You won’t be surprised to hear that some things had changed:

  • The Perl libraries for Google had changed quite a bit over the years, so installing the new ones generated a bunch of errors. Overall, the main pain in this was that some of these libraries can be found in the Raspbian package manager, and some need to be installed from cpan. I prefer OS repository packages when available because they update along with the OS. Everything I install from cpan is just a snapshot that may may need to be installed after the next OS update, and worse, experience shows that the installation process can sometimes go from simple to epic if some underlying untracked dependency changes. But when you install from cpan, it installs dependency from cpan, even if the dependencies can be found in the OS repos. This basically sucks.

    Anyway, the changes in the Perl libraries were mostly for the better, to make the Perl API better map to the way Google worked, but still, it required digging into my old Perl code and looking at the Google docs.
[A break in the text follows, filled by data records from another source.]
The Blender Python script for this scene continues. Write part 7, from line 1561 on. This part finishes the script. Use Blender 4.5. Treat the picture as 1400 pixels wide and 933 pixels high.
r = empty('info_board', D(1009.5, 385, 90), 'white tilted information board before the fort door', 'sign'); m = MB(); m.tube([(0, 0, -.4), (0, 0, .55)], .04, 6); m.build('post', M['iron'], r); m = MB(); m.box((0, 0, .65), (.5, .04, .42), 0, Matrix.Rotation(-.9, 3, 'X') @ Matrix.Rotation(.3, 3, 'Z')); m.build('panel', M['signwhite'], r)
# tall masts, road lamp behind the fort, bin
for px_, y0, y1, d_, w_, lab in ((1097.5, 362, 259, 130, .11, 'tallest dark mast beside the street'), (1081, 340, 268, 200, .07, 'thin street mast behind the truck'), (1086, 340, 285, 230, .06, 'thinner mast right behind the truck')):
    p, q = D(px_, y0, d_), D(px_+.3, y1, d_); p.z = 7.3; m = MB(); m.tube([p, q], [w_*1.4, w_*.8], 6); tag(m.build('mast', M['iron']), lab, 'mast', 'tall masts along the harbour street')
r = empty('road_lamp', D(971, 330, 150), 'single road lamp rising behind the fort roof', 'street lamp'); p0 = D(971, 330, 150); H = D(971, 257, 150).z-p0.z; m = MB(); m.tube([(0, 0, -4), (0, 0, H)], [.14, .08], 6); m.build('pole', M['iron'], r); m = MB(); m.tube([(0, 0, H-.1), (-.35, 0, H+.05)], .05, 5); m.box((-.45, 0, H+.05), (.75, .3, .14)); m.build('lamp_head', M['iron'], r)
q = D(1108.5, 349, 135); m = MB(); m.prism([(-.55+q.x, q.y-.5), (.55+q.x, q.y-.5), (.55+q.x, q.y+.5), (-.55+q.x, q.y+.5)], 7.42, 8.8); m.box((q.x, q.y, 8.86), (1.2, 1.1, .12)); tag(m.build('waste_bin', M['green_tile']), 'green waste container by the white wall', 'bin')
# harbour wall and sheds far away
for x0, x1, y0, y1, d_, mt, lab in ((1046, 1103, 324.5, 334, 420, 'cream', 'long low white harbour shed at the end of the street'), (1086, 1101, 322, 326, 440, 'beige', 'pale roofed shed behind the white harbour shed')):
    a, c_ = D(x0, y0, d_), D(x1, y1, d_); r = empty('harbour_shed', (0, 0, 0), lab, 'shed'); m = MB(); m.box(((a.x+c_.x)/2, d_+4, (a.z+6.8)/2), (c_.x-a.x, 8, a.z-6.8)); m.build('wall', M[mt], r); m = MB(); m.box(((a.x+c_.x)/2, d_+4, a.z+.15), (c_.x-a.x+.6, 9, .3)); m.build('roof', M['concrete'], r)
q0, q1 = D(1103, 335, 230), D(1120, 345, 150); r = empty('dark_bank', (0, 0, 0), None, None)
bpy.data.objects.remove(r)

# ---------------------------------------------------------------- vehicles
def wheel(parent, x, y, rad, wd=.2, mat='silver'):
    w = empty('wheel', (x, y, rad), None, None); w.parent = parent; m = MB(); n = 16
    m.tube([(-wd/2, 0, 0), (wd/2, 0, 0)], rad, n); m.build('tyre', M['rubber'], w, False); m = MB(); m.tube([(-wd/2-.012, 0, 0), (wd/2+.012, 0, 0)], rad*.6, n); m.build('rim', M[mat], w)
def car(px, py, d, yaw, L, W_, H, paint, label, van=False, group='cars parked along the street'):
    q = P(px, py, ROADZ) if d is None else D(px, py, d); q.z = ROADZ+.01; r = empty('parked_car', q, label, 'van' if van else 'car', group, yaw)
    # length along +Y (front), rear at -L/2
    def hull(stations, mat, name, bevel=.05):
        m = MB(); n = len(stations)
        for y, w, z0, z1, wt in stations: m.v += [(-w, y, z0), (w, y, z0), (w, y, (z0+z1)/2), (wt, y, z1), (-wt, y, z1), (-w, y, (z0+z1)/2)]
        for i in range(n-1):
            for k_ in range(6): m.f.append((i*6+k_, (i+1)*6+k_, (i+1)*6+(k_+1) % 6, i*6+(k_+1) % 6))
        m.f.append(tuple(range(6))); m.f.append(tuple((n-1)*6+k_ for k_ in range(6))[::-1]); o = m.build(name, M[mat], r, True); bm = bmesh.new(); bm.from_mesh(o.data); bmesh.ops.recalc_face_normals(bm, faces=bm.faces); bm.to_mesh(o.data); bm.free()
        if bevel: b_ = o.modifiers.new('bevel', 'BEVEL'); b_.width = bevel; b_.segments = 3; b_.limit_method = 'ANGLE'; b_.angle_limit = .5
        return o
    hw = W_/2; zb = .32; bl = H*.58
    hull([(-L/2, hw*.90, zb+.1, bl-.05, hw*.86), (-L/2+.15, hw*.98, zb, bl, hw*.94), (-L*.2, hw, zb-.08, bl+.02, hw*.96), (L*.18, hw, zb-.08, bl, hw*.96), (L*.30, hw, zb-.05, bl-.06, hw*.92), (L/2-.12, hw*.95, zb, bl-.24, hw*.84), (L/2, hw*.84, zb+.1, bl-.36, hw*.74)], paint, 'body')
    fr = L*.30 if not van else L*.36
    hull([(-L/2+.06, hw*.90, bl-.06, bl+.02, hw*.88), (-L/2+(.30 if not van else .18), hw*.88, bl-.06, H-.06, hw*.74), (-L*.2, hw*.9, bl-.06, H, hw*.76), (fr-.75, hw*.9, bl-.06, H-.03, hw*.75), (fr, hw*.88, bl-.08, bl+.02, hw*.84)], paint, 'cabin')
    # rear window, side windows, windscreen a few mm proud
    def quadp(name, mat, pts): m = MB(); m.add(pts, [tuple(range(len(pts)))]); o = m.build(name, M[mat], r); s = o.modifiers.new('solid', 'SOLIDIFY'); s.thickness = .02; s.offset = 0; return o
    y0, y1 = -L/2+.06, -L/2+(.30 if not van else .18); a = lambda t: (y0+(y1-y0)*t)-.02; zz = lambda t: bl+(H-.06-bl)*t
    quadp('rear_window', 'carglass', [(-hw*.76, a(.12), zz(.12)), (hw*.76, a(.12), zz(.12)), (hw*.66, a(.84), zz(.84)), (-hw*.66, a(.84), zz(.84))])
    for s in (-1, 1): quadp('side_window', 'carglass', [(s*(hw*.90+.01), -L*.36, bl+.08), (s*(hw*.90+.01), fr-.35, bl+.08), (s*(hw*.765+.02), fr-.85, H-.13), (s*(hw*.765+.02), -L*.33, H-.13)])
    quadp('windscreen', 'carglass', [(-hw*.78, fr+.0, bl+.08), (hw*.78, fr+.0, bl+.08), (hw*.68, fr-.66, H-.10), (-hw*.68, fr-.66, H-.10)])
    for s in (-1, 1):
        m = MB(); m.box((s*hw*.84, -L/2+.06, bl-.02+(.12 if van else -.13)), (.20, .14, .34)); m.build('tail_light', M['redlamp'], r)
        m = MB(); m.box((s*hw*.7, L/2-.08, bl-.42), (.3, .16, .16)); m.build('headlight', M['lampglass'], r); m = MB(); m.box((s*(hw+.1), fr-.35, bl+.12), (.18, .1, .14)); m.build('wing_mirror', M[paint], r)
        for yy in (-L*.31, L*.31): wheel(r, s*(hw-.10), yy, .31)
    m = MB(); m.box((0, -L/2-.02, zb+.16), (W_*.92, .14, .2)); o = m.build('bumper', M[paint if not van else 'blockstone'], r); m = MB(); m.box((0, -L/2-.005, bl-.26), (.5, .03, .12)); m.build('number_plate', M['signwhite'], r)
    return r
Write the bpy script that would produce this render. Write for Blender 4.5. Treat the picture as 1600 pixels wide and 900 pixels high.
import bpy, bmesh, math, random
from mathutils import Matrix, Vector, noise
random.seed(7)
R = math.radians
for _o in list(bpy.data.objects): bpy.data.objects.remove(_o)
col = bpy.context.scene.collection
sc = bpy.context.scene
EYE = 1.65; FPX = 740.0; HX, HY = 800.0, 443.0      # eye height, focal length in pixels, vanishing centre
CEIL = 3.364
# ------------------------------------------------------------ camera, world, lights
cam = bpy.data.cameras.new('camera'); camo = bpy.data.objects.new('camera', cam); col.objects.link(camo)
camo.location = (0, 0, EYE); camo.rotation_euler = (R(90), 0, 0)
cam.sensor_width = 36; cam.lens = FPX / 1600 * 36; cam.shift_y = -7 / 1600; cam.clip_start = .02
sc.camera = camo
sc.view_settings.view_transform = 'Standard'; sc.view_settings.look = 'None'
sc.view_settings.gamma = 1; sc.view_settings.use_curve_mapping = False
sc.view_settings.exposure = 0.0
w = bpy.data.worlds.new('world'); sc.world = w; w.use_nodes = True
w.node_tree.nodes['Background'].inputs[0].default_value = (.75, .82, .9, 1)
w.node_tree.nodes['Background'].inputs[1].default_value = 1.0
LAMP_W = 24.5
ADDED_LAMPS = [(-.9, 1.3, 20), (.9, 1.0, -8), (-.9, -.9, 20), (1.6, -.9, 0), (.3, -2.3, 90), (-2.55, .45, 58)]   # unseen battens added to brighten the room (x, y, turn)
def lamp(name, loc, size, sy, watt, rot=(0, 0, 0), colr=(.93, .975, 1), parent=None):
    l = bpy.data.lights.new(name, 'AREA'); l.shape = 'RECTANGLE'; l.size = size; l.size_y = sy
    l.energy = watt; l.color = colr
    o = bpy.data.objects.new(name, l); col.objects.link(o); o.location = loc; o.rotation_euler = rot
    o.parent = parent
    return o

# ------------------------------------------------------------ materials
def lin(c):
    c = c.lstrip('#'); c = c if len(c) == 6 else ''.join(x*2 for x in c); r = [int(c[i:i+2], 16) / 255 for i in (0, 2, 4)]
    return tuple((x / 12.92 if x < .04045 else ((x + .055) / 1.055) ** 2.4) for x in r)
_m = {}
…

  • The LCD interface is in two parts. A C-based daemon from a package called lcdproc, and my client code in Perl that talks to the daemon. For the new OS I needed to rebuild that daemon from source. Luckily, lcdproc had not advanced in 7 years, so I could just rebuild the old code.  This was particularly lucky because I had made a big patch to the hardware driver to talk to my particular i2c expander that drover the LCD controller. I’m glad I did not have to figure out how to apply that patch to some completely new, changed version.
  • Raspbian Stretch switched from System V init to systemd, so my startup stuff, which was init based needed to be changed to systemd unit files. This was not too painful, and I actually like systemd for daemons, but it took a little while to create the files, set permissions, fix my mistakes, yadda.

    Overall, this whole project was not really that complicated in retrospect, but taking more or less an entire weekend day, it sure felt like a never-ending series of missteps and annoyances.

Getting Really Current

I should probably rewrite the clock in Python.

  • Python now has a mature library for talking to Raspberry Pi GPIO. It’s clean and simple.
  • Python has always had better Google integration, courtesy of Google. It would a pleasure to switch to this.
  • I had already written Python bindings to talk to the LCD daemon. I don’t remember doing that, but apparently this is not the first time I’ve considered doing a Python rewrite.

But there are two roadblocks. First, technically, being a clock, this code is time-sensitive, and so the Perl version has multiple threads. There is basically a thread that increments every second and various worker threads. The modern Pythonic way to accomplish the same thing (without threads — which Python has never done well and never will) is to use asyncio. Not to get into the details too deep, but I have some issues with asyncio. It’s complicated and it requires an all-or-nothing approach. Your whole program, even the non async parts need to be asyncio-ified, because they will otherwise block the parts that are.

Second, I just don’t want to. Writing code that does the same thing as other code is no fun.

Alas

Anyway, today my alarm clock works exactly as it did in 2011, but it is running on a current version of Perl with current libraries on a current OS. It only took me the better part of my weekend. 🙁

Whose going to do this for the IOT power outlet or window shade controller you bought at Fry’s?